The ferocious atrocity of these provisions, which rendered the heretic an outlaw, which condemned him in advance, and which exposed him without a trial to the cupidity or malice of every man, was exceeded three years later by Alonso’s son, Pedro II. In a national council of Girona, in 1197, he renewed his father’s legislation, adding the penalty of the stake for the heretic. If any noble failed to eject these enemies of the Church, the officials and people of the diocese were ordered to proceed to his castle and seize them without responsibility for any damages committed, and any one failing to join in the foray was subjected to the heavy fine of twenty pieces of gold to the royal fisc. Moreover, all officials were commanded, within eight days after summons, to present themselves before their bishop, or his representative, and take an oath to enforce the law.

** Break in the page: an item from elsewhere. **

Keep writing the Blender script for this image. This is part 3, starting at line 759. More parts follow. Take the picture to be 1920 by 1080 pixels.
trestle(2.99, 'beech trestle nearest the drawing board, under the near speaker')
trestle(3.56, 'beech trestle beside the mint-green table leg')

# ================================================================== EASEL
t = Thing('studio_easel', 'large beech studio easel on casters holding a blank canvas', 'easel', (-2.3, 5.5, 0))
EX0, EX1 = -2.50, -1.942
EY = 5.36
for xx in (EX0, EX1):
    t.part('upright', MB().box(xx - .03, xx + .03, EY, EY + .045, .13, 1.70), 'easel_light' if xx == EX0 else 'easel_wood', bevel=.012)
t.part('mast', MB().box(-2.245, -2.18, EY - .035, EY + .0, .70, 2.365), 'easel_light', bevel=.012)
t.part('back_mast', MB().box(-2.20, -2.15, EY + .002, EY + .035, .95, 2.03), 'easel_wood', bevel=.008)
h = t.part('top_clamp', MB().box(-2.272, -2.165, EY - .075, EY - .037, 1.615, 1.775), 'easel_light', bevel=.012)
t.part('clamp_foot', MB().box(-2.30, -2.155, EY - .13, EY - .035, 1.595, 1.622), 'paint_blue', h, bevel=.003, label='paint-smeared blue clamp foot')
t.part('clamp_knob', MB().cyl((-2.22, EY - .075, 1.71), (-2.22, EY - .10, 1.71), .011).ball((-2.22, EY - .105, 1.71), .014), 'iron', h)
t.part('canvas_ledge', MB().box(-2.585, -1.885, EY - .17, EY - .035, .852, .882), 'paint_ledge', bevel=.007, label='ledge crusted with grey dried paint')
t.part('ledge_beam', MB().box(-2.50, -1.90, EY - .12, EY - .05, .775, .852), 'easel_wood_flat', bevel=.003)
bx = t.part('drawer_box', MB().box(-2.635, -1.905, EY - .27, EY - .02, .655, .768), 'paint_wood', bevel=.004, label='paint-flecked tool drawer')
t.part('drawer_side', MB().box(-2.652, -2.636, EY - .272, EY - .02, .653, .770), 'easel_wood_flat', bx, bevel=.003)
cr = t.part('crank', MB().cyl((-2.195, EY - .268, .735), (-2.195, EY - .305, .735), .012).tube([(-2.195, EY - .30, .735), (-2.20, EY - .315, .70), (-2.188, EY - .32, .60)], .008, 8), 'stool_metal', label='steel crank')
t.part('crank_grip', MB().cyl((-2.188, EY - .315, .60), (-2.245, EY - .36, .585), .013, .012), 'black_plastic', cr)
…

The character of this legislation reveals the spirit in which Church and State were prepared to deal with the intellectual and spiritual movement of the time. Harmless as the Waldenses might seem to be, they were recognized as most dangerous enemies, to be mercilessly persecuted. In southern France they were devoted to common destruction with the Albigenses, though the distinction between the sects was clearly recognized. The documents of the Inquisition constantly refer to “heresy and Waldensianism”, designating Catharism by the former term as the heresy par excellence. The Waldenses themselves regarded the Cathari as heretics to be combated intellectually, though the persecution which they shared forced them to associate freely together.